**Given task:**
Pull out every line with the word "Python" from the entries below.

● ● ● ● ●

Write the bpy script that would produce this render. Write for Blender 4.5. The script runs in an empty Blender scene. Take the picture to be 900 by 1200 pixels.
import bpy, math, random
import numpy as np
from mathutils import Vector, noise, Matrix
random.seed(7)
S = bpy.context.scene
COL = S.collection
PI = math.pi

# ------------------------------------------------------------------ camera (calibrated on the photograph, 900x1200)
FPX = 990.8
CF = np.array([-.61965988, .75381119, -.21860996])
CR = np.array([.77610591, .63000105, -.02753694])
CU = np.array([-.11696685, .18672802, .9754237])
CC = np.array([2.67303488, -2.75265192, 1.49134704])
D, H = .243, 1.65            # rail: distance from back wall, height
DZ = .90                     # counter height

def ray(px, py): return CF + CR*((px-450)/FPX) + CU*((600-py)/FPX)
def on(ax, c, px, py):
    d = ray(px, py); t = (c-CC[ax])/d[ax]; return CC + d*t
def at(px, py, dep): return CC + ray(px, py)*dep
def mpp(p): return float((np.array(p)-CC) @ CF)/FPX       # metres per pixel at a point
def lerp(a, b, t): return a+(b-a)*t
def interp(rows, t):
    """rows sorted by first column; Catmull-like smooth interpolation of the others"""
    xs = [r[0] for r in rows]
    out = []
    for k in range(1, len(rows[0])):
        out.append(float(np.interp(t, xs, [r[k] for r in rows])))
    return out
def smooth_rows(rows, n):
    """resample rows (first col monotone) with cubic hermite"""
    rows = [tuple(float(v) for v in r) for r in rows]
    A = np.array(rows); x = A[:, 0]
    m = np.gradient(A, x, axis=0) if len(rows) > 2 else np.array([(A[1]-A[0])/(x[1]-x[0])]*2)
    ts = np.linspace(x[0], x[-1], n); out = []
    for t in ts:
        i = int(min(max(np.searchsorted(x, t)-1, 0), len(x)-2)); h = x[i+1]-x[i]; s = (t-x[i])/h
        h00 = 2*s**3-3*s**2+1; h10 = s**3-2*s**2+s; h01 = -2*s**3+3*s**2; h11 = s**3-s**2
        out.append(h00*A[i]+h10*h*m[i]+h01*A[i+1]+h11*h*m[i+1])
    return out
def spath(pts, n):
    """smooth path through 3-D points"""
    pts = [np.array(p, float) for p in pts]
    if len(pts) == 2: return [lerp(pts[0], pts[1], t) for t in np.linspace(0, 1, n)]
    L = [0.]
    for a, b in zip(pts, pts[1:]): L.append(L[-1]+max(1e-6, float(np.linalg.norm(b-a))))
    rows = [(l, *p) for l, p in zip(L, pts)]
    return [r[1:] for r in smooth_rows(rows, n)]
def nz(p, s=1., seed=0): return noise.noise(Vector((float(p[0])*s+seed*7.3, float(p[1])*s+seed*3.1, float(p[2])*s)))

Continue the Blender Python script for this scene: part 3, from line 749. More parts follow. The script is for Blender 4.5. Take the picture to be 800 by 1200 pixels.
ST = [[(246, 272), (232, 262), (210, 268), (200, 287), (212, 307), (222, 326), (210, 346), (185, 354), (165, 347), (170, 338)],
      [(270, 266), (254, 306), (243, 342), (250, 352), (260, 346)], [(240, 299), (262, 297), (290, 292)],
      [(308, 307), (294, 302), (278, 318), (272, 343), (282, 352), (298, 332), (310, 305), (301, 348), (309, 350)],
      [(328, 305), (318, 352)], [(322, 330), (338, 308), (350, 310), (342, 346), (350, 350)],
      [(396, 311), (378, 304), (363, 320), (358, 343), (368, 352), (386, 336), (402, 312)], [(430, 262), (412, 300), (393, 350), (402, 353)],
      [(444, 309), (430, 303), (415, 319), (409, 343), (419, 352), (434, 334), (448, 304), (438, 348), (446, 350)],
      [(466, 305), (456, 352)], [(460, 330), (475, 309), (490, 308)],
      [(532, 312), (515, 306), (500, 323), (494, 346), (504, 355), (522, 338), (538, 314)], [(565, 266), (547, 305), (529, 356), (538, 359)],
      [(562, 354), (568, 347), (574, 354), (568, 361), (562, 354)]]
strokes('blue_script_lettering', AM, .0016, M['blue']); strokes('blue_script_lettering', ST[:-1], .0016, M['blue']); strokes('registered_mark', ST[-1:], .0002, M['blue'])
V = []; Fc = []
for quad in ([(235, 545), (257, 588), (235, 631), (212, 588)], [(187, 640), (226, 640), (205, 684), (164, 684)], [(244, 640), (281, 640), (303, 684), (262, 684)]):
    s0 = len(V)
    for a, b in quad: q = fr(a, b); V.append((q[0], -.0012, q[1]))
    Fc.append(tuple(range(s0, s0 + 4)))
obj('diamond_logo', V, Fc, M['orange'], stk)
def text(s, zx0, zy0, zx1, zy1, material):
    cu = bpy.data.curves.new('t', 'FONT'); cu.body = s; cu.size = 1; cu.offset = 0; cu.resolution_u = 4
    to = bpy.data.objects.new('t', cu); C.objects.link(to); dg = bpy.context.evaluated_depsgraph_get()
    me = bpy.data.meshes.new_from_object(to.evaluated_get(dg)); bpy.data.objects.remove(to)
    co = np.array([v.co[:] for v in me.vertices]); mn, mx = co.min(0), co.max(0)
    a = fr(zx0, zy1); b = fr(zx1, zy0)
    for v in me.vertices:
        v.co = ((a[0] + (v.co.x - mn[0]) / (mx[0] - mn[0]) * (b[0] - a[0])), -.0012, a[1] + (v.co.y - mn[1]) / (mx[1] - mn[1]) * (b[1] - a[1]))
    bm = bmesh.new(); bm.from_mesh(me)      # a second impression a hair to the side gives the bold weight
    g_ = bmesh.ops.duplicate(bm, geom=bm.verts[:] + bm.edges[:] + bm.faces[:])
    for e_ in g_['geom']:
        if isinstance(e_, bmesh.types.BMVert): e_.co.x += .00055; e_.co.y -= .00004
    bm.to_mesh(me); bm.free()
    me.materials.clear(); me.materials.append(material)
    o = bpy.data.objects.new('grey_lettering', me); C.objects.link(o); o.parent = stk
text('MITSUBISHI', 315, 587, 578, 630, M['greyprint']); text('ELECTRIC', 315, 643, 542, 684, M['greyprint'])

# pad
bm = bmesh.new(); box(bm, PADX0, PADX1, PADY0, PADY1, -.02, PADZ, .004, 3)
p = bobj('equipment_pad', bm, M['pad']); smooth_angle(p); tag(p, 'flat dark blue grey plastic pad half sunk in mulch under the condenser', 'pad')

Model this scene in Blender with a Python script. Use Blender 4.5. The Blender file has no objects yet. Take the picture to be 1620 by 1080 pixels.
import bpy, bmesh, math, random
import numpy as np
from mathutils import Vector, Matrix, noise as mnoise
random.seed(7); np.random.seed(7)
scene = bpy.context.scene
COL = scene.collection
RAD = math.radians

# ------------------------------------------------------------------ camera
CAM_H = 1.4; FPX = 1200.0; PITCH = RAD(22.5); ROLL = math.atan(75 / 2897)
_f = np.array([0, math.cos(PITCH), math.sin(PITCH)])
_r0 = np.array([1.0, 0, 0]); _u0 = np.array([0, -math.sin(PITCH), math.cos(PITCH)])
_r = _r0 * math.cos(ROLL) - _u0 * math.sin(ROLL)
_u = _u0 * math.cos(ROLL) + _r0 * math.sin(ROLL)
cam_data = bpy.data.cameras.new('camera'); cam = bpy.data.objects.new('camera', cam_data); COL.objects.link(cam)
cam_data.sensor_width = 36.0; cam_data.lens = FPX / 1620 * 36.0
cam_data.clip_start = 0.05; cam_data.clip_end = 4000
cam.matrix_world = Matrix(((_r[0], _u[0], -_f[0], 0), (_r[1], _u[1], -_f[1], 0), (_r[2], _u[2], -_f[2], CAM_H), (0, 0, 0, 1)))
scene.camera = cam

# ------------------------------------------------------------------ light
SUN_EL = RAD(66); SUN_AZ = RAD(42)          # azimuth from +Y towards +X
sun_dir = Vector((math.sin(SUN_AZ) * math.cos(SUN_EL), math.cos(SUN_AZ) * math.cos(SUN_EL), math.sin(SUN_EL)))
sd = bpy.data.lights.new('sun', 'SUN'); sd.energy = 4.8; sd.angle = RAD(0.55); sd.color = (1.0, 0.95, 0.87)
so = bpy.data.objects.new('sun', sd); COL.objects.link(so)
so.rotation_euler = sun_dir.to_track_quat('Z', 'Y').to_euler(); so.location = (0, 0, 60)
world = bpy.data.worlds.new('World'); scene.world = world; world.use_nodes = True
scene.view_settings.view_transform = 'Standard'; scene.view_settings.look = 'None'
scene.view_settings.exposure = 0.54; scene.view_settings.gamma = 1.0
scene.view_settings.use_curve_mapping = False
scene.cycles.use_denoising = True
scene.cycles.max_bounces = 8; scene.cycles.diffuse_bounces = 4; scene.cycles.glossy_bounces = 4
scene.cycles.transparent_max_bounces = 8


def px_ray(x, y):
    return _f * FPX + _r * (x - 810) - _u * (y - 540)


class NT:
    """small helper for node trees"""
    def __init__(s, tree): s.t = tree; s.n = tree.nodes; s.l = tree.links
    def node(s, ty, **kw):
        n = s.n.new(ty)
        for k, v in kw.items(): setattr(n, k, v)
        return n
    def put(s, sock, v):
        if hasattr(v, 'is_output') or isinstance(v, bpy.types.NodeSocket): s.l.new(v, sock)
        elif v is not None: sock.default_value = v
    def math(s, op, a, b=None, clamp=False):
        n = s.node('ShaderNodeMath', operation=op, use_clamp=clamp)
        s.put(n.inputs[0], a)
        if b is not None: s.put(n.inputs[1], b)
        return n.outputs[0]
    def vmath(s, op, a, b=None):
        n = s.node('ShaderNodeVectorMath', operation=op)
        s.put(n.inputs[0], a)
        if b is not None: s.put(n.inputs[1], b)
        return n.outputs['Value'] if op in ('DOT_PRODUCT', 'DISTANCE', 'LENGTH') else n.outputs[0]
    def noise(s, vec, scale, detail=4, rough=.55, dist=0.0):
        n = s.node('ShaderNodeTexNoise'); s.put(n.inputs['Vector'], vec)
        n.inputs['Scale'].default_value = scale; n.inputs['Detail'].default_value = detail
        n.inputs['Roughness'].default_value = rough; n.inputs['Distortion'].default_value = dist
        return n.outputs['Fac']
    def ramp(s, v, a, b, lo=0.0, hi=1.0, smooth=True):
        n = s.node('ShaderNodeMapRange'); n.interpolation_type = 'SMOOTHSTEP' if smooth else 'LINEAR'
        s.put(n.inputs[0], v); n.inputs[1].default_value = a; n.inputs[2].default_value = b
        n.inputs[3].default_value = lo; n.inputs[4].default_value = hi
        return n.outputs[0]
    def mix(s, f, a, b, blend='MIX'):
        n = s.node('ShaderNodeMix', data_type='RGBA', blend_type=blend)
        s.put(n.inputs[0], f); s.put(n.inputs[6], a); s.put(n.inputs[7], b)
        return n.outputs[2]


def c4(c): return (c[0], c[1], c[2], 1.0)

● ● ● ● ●

**Output for this task:**
Continue the Blender Python script for this scene: part 3, from line 749. More parts follow. The script is for Blender 4.5. Take the picture to be 800 by 1200 pixels.
Model this scene in Blender with a Python script. Use Blender 4.5. The Blender file has no objects yet. Take the picture to be 1620 by 1080 pixels.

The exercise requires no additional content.